Exercise task: Your task is to retype the lines from the opening of the material through the line that includes "sc.camera = cam_o". Do not copy the pictures.

= = = =

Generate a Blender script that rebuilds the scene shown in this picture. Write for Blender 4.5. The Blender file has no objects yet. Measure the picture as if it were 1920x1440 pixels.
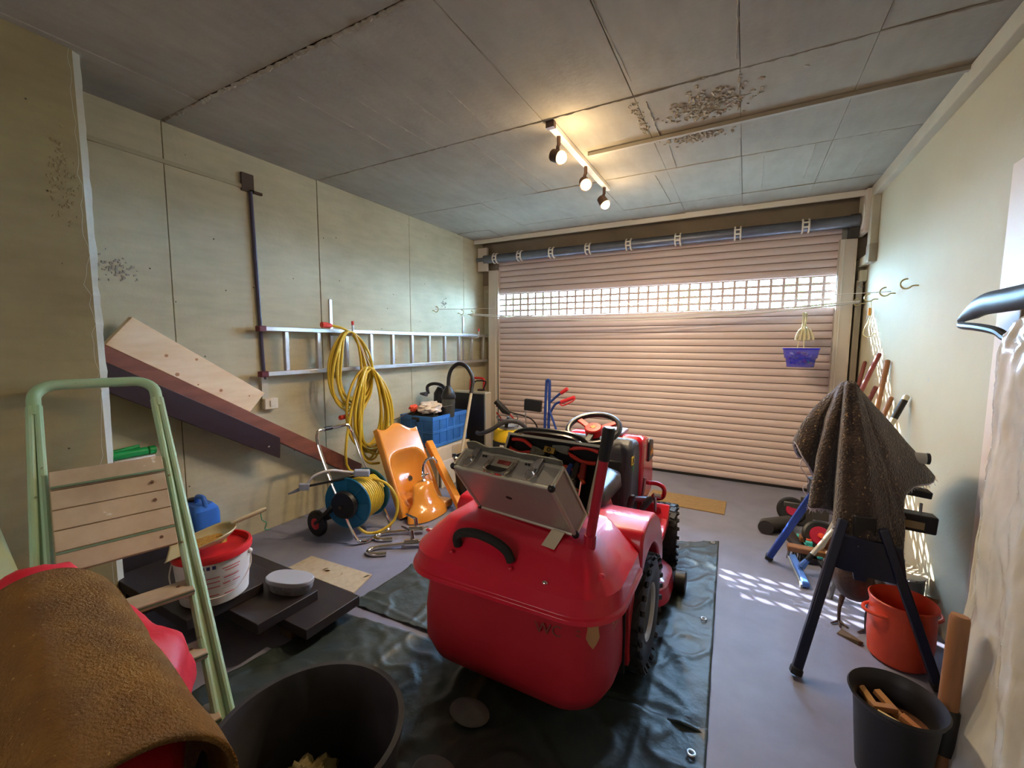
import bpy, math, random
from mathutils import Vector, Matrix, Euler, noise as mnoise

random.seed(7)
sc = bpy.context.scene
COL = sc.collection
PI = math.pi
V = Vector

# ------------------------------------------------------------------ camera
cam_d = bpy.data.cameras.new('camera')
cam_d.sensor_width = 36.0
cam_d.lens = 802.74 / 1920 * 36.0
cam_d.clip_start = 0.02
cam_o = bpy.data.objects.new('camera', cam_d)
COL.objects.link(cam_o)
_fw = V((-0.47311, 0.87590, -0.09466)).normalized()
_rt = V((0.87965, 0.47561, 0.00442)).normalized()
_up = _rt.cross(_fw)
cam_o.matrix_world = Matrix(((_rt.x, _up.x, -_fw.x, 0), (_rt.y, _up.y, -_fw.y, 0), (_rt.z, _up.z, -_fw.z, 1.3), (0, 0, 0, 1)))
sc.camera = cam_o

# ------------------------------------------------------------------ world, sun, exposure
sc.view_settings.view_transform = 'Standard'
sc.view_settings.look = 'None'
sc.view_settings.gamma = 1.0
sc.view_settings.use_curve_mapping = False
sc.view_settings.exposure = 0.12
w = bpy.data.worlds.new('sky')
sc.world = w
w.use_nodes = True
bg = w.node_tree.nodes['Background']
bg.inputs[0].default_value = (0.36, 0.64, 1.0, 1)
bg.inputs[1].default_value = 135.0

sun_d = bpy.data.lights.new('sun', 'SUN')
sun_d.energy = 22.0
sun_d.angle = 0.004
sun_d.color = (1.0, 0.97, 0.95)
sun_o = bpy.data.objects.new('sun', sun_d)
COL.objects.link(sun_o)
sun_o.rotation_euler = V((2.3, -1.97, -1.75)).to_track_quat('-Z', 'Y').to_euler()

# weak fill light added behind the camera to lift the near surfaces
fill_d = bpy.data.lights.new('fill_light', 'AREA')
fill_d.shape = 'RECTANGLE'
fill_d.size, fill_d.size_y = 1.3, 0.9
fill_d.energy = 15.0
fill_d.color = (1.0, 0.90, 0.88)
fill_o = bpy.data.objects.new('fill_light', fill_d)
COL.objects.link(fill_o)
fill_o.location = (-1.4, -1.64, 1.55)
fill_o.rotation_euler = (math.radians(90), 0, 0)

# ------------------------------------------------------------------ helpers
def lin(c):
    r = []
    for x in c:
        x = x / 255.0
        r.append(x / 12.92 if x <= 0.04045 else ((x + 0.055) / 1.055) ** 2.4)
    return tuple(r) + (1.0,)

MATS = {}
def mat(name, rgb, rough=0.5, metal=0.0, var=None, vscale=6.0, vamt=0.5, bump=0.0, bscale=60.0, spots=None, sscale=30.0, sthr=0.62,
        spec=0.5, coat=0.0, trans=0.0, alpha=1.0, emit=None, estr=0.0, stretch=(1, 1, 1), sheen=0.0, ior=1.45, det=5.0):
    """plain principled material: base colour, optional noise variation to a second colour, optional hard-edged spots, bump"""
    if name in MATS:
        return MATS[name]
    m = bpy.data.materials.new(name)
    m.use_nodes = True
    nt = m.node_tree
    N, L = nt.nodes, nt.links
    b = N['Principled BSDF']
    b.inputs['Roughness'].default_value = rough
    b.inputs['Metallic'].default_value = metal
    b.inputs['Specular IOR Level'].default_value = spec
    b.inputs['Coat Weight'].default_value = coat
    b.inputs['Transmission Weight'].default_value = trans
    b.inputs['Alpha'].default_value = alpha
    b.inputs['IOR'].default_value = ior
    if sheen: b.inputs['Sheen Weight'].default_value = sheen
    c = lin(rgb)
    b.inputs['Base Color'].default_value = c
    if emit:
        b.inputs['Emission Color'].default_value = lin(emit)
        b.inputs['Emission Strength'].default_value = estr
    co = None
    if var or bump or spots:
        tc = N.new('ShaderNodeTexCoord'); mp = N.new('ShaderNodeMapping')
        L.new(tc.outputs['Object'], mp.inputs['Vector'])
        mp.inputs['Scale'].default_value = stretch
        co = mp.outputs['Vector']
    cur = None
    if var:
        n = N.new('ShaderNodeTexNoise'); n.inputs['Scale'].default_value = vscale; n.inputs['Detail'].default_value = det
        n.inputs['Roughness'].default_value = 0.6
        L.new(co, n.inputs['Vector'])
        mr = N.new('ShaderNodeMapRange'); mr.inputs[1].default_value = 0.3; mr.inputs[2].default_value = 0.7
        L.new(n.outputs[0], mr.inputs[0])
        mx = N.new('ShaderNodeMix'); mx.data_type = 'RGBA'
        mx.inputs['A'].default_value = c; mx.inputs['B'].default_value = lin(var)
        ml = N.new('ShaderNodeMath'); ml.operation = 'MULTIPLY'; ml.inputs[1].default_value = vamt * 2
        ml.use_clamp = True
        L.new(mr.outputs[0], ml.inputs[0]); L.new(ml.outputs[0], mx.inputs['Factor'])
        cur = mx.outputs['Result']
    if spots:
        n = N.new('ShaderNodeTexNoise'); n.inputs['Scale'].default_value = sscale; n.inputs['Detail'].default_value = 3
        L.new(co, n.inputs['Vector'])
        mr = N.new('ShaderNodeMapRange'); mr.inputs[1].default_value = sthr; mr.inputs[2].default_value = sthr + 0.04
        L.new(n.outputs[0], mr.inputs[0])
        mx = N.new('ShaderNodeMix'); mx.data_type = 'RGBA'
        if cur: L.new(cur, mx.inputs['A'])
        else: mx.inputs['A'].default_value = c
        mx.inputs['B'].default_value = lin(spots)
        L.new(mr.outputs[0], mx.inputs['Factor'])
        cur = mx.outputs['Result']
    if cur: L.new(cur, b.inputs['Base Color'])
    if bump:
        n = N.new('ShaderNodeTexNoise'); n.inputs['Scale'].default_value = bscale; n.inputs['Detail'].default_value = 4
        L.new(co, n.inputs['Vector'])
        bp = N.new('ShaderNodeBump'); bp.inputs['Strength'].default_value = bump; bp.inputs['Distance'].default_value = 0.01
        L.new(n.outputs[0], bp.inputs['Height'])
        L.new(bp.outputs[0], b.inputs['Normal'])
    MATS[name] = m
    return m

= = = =

Task answer:
Generate a Blender script that rebuilds the scene shown in this picture. Write for Blender 4.5. The Blender file has no objects yet. Measure the picture as if it were 1920x1440 pixels.
import bpy, math, random
from mathutils import Vector, Matrix, Euler, noise as mnoise

random.seed(7)
sc = bpy.context.scene
COL = sc.collection
PI = math.pi
V = Vector

# ------------------------------------------------------------------ camera
cam_d = bpy.data.cameras.new('camera')
cam_d.sensor_width = 36.0
cam_d.lens = 802.74 / 1920 * 36.0
cam_d.clip_start = 0.02
cam_o = bpy.data.objects.new('camera', cam_d)
COL.objects.link(cam_o)
_fw = V((-0.47311, 0.87590, -0.09466)).normalized()
_rt = V((0.87965, 0.47561, 0.00442)).normalized()
_up = _rt.cross(_fw)
cam_o.matrix_world = Matrix(((_rt.x, _up.x, -_fw.x, 0), (_rt.y, _up.y, -_fw.y, 0), (_rt.z, _up.z, -_fw.z, 1.3), (0, 0, 0, 1)))
sc.camera = cam_o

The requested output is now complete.